Turnstyle: What surprised you from your study?

Neville: I was honestly surprised to find these results looking only at the state level.  Usually, you look at dynamics of trust at the level of communities.  The search-engine query data is only available at the state level, and I thought, with the huge differences within a state in trust, I’d never find anything.  But even when you’re looking state-to-state, you still see these effects.  I think it’s really important to start digging down and looking at how these relationships play out at the level of the college, of the classroom.

Turnstyle: Do you think your study will cause concern among professors with regards to cheating?

Neville: I hope this gives professors some hope.  We don’t have a lot of power as academics and instructors over how wealth gets divided.  But we do have control over the environment of trust in our colleges and classrooms.  And my research shows that the reason inequality is having this effect on cheating is because it deteriorates our trust.

Professors can do a lot to foster trust in our classrooms.  There’s great work on the effect that honor codes seem to have on cheating.  Feeling trusted would help to explain why they work.  I think we need to work to build communities in our classrooms.  It’s hard to have trust in the context of a huge, impersonal, 1000-seat lecture theatre where students don’t know one another.  That’s a big challenge, but making the classroom a community where students trust and feel trusted, I think that’s really important to helping mitigate some of inequality’s ugly effects.

Turnstyle: What are the next steps in this field?

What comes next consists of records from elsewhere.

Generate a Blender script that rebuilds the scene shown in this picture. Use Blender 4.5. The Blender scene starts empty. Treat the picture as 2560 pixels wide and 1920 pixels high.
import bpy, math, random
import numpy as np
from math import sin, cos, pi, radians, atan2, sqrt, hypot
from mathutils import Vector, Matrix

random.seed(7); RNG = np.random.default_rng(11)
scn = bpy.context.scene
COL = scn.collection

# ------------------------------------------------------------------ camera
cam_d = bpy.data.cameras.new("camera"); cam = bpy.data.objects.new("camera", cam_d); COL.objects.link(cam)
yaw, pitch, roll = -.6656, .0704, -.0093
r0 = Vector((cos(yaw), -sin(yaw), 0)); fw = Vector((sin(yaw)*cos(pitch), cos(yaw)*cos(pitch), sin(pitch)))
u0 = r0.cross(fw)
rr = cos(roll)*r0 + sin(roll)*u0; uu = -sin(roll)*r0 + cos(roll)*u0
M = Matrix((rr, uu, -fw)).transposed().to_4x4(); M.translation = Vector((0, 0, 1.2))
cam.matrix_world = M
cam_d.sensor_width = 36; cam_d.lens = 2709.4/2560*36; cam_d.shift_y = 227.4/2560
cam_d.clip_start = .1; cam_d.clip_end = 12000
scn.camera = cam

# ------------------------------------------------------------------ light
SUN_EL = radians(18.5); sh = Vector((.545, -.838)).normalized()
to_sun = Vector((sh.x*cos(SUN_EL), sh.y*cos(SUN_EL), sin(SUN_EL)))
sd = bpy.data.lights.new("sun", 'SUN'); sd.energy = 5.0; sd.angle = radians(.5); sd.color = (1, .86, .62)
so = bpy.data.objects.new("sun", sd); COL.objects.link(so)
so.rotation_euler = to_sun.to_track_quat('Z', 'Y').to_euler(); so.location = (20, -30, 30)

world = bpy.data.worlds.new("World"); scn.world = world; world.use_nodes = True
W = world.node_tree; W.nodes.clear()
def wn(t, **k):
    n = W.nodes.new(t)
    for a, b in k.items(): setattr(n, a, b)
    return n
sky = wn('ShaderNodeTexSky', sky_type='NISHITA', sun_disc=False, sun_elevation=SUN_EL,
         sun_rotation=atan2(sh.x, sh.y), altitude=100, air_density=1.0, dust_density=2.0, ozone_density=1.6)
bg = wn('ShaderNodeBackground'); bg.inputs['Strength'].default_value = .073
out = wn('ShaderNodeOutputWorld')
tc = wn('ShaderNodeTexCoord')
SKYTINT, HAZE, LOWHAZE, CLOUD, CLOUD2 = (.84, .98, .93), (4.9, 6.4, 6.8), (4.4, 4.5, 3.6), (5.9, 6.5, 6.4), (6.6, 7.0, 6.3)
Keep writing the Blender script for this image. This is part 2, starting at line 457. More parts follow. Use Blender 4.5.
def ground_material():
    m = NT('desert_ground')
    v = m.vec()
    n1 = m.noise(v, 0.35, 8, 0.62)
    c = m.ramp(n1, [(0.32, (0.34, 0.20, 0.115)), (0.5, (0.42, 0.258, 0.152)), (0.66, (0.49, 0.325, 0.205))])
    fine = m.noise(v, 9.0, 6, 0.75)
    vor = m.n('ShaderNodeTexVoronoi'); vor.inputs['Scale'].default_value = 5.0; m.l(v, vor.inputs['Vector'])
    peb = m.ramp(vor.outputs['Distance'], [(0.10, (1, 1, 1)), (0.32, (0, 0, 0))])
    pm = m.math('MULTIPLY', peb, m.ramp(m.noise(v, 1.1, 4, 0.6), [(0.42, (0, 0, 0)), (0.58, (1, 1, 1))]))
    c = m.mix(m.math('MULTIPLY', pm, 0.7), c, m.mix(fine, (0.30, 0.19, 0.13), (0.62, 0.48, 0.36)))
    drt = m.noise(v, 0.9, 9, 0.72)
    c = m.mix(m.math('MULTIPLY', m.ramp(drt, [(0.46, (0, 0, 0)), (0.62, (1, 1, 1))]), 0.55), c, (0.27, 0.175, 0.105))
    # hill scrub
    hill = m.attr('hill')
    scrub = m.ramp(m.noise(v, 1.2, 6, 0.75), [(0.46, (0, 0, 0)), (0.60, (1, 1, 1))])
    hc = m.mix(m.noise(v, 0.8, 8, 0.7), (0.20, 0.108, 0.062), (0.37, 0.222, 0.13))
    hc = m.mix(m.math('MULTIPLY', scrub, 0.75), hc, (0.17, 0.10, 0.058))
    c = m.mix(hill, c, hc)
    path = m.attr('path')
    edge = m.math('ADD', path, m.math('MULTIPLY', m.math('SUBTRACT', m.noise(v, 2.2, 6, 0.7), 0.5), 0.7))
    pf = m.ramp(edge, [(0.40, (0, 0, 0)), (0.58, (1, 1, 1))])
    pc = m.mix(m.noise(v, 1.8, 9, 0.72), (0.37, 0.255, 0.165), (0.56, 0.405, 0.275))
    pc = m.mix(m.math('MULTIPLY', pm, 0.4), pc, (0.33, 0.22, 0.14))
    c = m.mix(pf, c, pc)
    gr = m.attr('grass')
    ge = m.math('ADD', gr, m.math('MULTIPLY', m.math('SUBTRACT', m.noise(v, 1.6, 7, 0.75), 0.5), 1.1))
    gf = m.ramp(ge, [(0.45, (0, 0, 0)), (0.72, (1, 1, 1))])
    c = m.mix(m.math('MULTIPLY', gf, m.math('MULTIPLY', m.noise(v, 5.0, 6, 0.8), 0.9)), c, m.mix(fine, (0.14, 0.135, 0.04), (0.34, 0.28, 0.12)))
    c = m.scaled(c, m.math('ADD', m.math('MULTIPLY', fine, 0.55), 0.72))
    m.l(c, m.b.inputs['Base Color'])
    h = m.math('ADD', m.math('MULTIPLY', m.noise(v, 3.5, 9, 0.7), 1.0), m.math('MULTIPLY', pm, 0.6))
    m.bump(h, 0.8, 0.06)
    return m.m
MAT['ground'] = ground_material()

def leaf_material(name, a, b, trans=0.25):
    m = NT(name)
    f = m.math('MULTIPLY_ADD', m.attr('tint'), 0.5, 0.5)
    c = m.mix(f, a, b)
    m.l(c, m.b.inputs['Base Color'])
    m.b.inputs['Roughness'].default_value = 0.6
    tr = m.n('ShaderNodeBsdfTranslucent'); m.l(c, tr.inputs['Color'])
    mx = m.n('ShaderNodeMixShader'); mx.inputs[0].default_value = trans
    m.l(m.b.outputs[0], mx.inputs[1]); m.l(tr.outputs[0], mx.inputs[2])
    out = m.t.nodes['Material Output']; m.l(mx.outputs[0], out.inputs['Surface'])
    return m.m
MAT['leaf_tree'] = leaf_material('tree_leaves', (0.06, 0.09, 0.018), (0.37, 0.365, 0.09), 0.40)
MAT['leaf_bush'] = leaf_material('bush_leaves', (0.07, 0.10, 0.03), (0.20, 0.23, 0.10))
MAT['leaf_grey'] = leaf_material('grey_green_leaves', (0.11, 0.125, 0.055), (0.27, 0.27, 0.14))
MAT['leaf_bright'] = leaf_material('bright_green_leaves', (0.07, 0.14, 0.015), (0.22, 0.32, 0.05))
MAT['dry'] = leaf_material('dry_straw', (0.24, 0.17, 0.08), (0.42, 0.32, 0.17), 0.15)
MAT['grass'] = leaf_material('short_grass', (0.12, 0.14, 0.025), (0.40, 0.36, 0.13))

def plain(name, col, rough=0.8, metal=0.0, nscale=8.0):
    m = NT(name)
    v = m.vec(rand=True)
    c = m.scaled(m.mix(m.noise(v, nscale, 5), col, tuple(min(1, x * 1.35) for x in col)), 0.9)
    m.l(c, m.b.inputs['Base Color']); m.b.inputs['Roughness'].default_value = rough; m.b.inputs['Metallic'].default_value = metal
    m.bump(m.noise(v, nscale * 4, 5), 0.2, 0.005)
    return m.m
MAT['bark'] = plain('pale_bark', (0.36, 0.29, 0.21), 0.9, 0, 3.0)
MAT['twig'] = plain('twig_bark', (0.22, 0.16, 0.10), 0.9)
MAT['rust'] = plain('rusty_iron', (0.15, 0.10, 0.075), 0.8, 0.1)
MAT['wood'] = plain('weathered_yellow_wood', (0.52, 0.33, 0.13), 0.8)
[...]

Neville:I think this study is an interesting start to a conversation, but it’s not the final word.  Looking at search queries, looking only at the level of the state, not being able to tease apart cause and effect, these are real challenges with this study.  I think the next step needs to be to look at the dynamics at the more personal level, within classrooms, rather than within states.  But that said, I hope that it captures people’s interest and imagination and gets people talking about inequality and trust in education.